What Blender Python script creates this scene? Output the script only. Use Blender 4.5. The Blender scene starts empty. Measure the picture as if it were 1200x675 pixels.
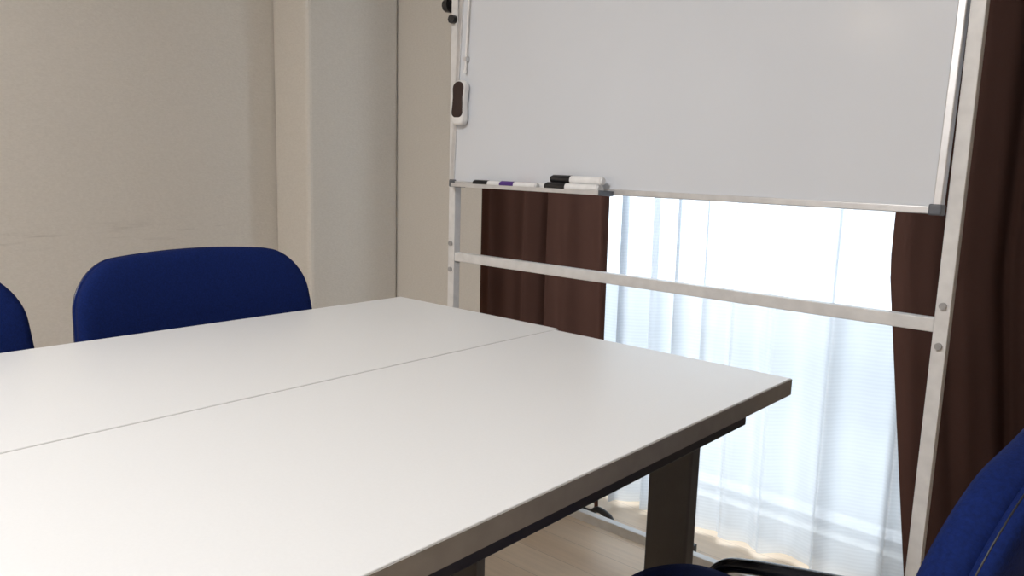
import bpy, bmesh, math, random
from mathutils import Vector, Matrix
random.seed(4)
sc = bpy.context.scene
sc.view_settings.view_transform = 'Standard'
sc.view_settings.look = 'None'
COL = sc.collection

# ------------------------------------------------------------------ materials
def new_mat(name):
    m = bpy.data.materials.new(name); m.use_nodes = True
    nt = m.node_tree
    b = nt.nodes.get('Principled BSDF')
    return m, nt, b

def pmat(name, col, rough=0.5, metal=0.0, noise=0.06, scale=40, bump=0.0, bscale=200, coat=0.0, spec=0.5):
    m, nt, b = new_mat(name)
    b.inputs['Roughness'].default_value = rough
    b.inputs['Metallic'].default_value = metal
    b.inputs['Coat Weight'].default_value = coat
    b.inputs['Specular IOR Level'].default_value = spec
    tc = nt.nodes.new('ShaderNodeTexCoord')
    n = nt.nodes.new('ShaderNodeTexNoise'); n.inputs['Scale'].default_value = scale
    nt.links.new(tc.outputs['Object'], n.inputs['Vector'])
    r = nt.nodes.new('ShaderNodeValToRGB')
    r.color_ramp.elements[0].position = 0.3; r.color_ramp.elements[1].position = 0.7
    r.color_ramp.elements[0].color = (*[c*(1-noise) for c in col], 1)
    r.color_ramp.elements[1].color = (*[min(1, c*(1+noise)) for c in col], 1)
    nt.links.new(n.outputs['Fac'], r.inputs['Fac'])
    nt.links.new(r.outputs['Color'], b.inputs['Base Color'])
    if bump > 0:
        n2 = nt.nodes.new('ShaderNodeTexNoise'); n2.inputs['Scale'].default_value = bscale
        n2.inputs['Detail'].default_value = 3
        nt.links.new(tc.outputs['Object'], n2.inputs['Vector'])
        bp = nt.nodes.new('ShaderNodeBump'); bp.inputs['Strength'].default_value = bump
        bp.inputs['Distance'].default_value = 0.002
        nt.links.new(n2.outputs['Fac'], bp.inputs['Height'])
        nt.links.new(bp.outputs['Normal'], b.inputs['Normal'])
    return m

def wall_material(name='wallpaper', scuff=0.38):
    m, nt, b = new_mat(name)
    L = nt.links.new; N = nt.nodes.new
    b.inputs['Roughness'].default_value = 0.85
    b.inputs['Specular IOR Level'].default_value = 0.25
    tc = N('ShaderNodeTexCoord')
    mp = N('ShaderNodeMapping'); mp.inputs['Scale'].default_value = (1, 1, 2.2)
    L(tc.outputs['Object'], mp.inputs['Vector'])
    n = N('ShaderNodeTexNoise'); n.inputs['Scale'].default_value = 110; n.inputs['Detail'].default_value = 4
    L(mp.outputs['Vector'], n.inputs['Vector'])
    r = N('ShaderNodeValToRGB')
    r.color_ramp.elements[0].position = 0.3; r.color_ramp.elements[1].position = 0.7
    r.color_ramp.elements[0].color = (0.635, 0.605, 0.555, 1)
    r.color_ramp.elements[1].color = (0.685, 0.655, 0.605, 1)
    L(n.outputs['Fac'], r.inputs['Fac'])
    sep = N('ShaderNodeSeparateXYZ'); L(tc.outputs['Object'], sep.inputs['Vector'])
    mr = N('ShaderNodeMath'); mr.operation = 'SUBTRACT'; mr.inputs[1].default_value = 0.745
    L(sep.outputs['Z'], mr.inputs[0])
    ab = N('ShaderNodeMath'); ab.operation = 'ABSOLUTE'; L(mr.outputs[0], ab.inputs[0])
    band = N('ShaderNodeMapRange'); band.inputs['From Min'].default_value = 0.0; band.inputs['From Max'].default_value = 0.045
    band.inputs['To Min'].default_value = 1; band.inputs['To Max'].default_value = 0
    L(ab.outputs[0], band.inputs['Value'])
    mp2 = N('ShaderNodeMapping'); mp2.inputs['Scale'].default_value = (4, 4, 50); mp2.inputs['Rotation'].default_value = (0.06, 0, 0)
    L(tc.outputs['Object'], mp2.inputs['Vector'])
    n3 = N('ShaderNodeTexNoise'); n3.inputs['Scale'].default_value = 1.6; n3.inputs['Detail'].default_value = 6
    L(mp2.outputs['Vector'], n3.inputs['Vector'])
    th = N('ShaderNodeMapRange'); th.inputs['From Min'].default_value = 0.56; th.inputs['From Max'].default_value = 0.70
    L(n3.outputs['Fac'], th.inputs['Value'])
    mu = N('ShaderNodeMath'); mu.operation = 'MULTIPLY'
    L(band.outputs['Result'], mu.inputs[0]); L(th.outputs['Result'], mu.inputs[1])
    mu2 = N('ShaderNodeMath'); mu2.operation = 'MULTIPLY'; mu2.inputs[1].default_value = scuff
    L(mu.outputs[0], mu2.inputs[0])
    mx = N('ShaderNodeMix'); mx.data_type = 'RGBA'
    L(mu2.outputs[0], mx.inputs['Factor']); L(r.outputs['Color'], mx.inputs['A'])
    mx.inputs['B'].default_value = (0.30, 0.27, 0.24, 1)
    L(mx.outputs['Result'], b.inputs['Base Color'])
    bp = N('ShaderNodeBump'); bp.inputs['Strength'].default_value = 0.22; bp.inputs['Distance'].default_value = 0.003
    L(n.outputs['Fac'], bp.inputs['Height']); L(bp.outputs['Normal'], b.inputs['Normal'])
    return m

def floor_material():
    m, nt, b = new_mat('wood_floor')
    L = nt.links.new; N = nt.nodes.new
    b.inputs['Roughness'].default_value = 0.4
    tc = N('ShaderNodeTexCoord')
    br = N('ShaderNodeTexBrick'); br.inputs['Scale'].default_value = 1
    br.inputs['Brick Width'].default_value = 0.9; br.inputs['Row Height'].default_value = 0.1
    br.inputs['Mortar Size'].default_value = 0.001
    br.inputs['Color1'].default_value = (0.76, 0.58, 0.41, 1); br.inputs['Color2'].default_value = (0.80, 0.63, 0.46, 1)
    br.inputs['Mortar'].default_value = (0.55, 0.42, 0.30, 1)
    L(tc.outputs['Object'], br.inputs['Vector'])
    mp = N('ShaderNodeMapping'); mp.inputs['Scale'].default_value = (2, 40, 2); L(tc.outputs['Object'], mp.inputs['Vector'])
    n = N('ShaderNodeTexNoise'); n.inputs['Scale'].default_value = 2; n.inputs['Detail'].default_value = 5; L(mp.outputs['Vector'], n.inputs['Vector'])
    mx = N('ShaderNodeMix'); mx.data_type = 'RGBA'; mx.blend_type = 'MULTIPLY'; mx.inputs['Factor'].default_value = 0.25
    L(br.outputs['Color'], mx.inputs['A']); L(n.outputs['Fac'], mx.inputs['B'])
    L(mx.outputs['Result'], b.inputs['Base Color'])
    return m

def sheer_material():
    m, nt, b = new_mat('sheer_fabric'); nt.nodes.remove(b)
    L = nt.links.new; N = nt.nodes.new
    out = nt.nodes['Material Output']
    tr = N('ShaderNodeBsdfTransparent'); tr.inputs['Color'].default_value = (1, 1, 1, 1)
    tl = N('ShaderNodeBsdfTranslucent'); tl.inputs['Color'].default_value = (0.78, 0.82, 0.86, 1)
    df = N('ShaderNodeBsdfDiffuse'); df.inputs['Color'].default_value = (0.80, 0.83, 0.87, 1)
    m1 = N('ShaderNodeMixShader'); m1.inputs['Fac'].default_value = 0.47
    L(tl.outputs[0], m1.inputs[1]); L(df.outputs[0], m1.inputs[2])
    m2 = N('ShaderNodeMixShader')
    tc = N('ShaderNodeTexCoord')
    w = N('ShaderNodeTexWave'); w.bands_direction = 'Z'; w.inputs['Scale'].default_value = 34; w.inputs['Distortion'].default_value = 0.5
    L(tc.outputs['Object'], w.inputs['Vector'])
    mr = N('ShaderNodeMapRange'); mr.inputs['To Min'].default_value = 0.265; mr.inputs['To Max'].default_value = 0.215
    L(w.outputs['Fac'], mr.inputs['Value'])
    lw = N('ShaderNodeLayerWeight'); lw.inputs['Blend'].default_value = 0.5
    mm = N('ShaderNodeMath'); mm.operation = 'MULTIPLY_ADD'; mm.inputs[1].default_value = -0.27
    L(lw.outputs['Facing'], mm.inputs[0]); L(mr.outputs['Result'], mm.inputs[2]); mm.use_clamp = True
    L(mm.outputs[0], m2.inputs['Fac'])
    L(m1.outputs[0], m2.inputs[1]); L(tr.outputs[0], m2.inputs[2])
    L(m2.outputs[0], out.inputs['Surface'])
    return m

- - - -

| Exercise |
Copy nothing but the lines from the first one in the listing through the line with "return m, nt, b", and omit the pictures.

| Output of the exercise |
What Blender Python script creates this scene? Output the script only. Use Blender 4.5. The Blender scene starts empty. Measure the picture as if it were 1200x675 pixels.
import bpy, bmesh, math, random
from mathutils import Vector, Matrix
random.seed(4)
sc = bpy.context.scene
sc.view_settings.view_transform = 'Standard'
sc.view_settings.look = 'None'
COL = sc.collection

# ------------------------------------------------------------------ materials
def new_mat(name):
    m = bpy.data.materials.new(name); m.use_nodes = True
    nt = m.node_tree
    b = nt.nodes.get('Principled BSDF')
    return m, nt, b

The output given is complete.